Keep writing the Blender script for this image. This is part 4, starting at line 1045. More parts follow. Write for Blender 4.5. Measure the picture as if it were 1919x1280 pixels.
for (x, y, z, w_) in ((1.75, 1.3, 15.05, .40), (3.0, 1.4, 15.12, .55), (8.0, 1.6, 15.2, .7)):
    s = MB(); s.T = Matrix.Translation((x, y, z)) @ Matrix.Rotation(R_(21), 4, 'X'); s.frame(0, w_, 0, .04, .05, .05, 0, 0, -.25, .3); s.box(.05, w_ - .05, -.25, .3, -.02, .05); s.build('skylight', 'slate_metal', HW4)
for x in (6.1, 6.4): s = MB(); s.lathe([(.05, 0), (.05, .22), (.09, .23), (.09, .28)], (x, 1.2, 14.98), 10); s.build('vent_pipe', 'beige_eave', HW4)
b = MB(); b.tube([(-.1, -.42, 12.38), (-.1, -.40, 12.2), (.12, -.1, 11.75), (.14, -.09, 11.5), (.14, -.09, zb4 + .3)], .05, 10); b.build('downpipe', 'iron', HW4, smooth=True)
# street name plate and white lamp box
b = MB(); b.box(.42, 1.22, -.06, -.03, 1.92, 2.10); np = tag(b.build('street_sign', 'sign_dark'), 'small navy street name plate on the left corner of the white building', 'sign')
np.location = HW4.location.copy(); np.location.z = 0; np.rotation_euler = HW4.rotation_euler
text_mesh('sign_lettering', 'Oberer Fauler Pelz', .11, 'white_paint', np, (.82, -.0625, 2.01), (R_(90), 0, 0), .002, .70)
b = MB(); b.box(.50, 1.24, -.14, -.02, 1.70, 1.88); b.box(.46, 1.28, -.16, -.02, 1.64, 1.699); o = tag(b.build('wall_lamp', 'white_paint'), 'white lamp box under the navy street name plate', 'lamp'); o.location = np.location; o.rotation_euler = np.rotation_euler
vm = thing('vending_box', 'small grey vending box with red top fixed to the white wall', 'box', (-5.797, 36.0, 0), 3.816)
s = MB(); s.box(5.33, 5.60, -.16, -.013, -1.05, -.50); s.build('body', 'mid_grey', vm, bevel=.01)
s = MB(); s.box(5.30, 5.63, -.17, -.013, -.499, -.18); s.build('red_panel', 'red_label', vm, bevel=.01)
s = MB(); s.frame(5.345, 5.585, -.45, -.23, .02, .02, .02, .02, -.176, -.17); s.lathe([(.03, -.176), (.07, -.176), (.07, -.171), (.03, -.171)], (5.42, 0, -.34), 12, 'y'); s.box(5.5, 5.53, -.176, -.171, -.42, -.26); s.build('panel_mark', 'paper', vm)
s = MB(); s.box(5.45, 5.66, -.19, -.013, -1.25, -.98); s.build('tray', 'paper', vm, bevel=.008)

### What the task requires
Every line above needs to be retyped exactly.

### Reply to the task
Keep writing the Blender script for this image. This is part 4, starting at line 1045. More parts follow. Write for Blender 4.5. Measure the picture as if it were 1919x1280 pixels.
for (x, y, z, w_) in ((1.75, 1.3, 15.05, .40), (3.0, 1.4, 15.12, .55), (8.0, 1.6, 15.2, .7)):
    s = MB(); s.T = Matrix.Translation((x, y, z)) @ Matrix.Rotation(R_(21), 4, 'X'); s.frame(0, w_, 0, .04, .05, .05, 0, 0, -.25, .3); s.box(.05, w_ - .05, -.25, .3, -.02, .05); s.build('skylight', 'slate_metal', HW4)
for x in (6.1, 6.4): s = MB(); s.lathe([(.05, 0), (.05, .22), (.09, .23), (.09, .28)], (x, 1.2, 14.98), 10); s.build('vent_pipe', 'beige_eave', HW4)
b = MB(); b.tube([(-.1, -.42, 12.38), (-.1, -.40, 12.2), (.12, -.1, 11.75), (.14, -.09, 11.5), (.14, -.09, zb4 + .3)], .05, 10); b.build('downpipe', 'iron', HW4, smooth=True)
# street name plate and white lamp box
b = MB(); b.box(.42, 1.22, -.06, -.03, 1.92, 2.10); np = tag(b.build('street_sign', 'sign_dark'), 'small navy street name plate on the left corner of the white building', 'sign')
np.location = HW4.location.copy(); np.location.z = 0; np.rotation_euler = HW4.rotation_euler
text_mesh('sign_lettering', 'Oberer Fauler Pelz', .11, 'white_paint', np, (.82, -.0625, 2.01), (R_(90), 0, 0), .002, .70)
b = MB(); b.box(.50, 1.24, -.14, -.02, 1.70, 1.88); b.box(.46, 1.28, -.16, -.02, 1.64, 1.699); o = tag(b.build('wall_lamp', 'white_paint'), 'white lamp box under the navy street name plate', 'lamp'); o.location = np.location; o.rotation_euler = np.rotation_euler
vm = thing('vending_box', 'small grey vending box with red top fixed to the white wall', 'box', (-5.797, 36.0, 0), 3.816)
s = MB(); s.box(5.33, 5.60, -.16, -.013, -1.05, -.50); s.build('body', 'mid_grey', vm, bevel=.01)
s = MB(); s.box(5.30, 5.63, -.17, -.013, -.499, -.18); s.build('red_panel', 'red_label', vm, bevel=.01)
s = MB(); s.frame(5.345, 5.585, -.45, -.23, .02, .02, .02, .02, -.176, -.17); s.lathe([(.03, -.176), (.07, -.176), (.07, -.171), (.03, -.171)], (5.42, 0, -.34), 12, 'y'); s.box(5.5, 5.53, -.176, -.171, -.42, -.26); s.build('panel_mark', 'paper', vm)
s = MB(); s.box(5.45, 5.66, -.19, -.013, -1.25, -.98); s.build('tray', 'paper', vm, bevel=.008)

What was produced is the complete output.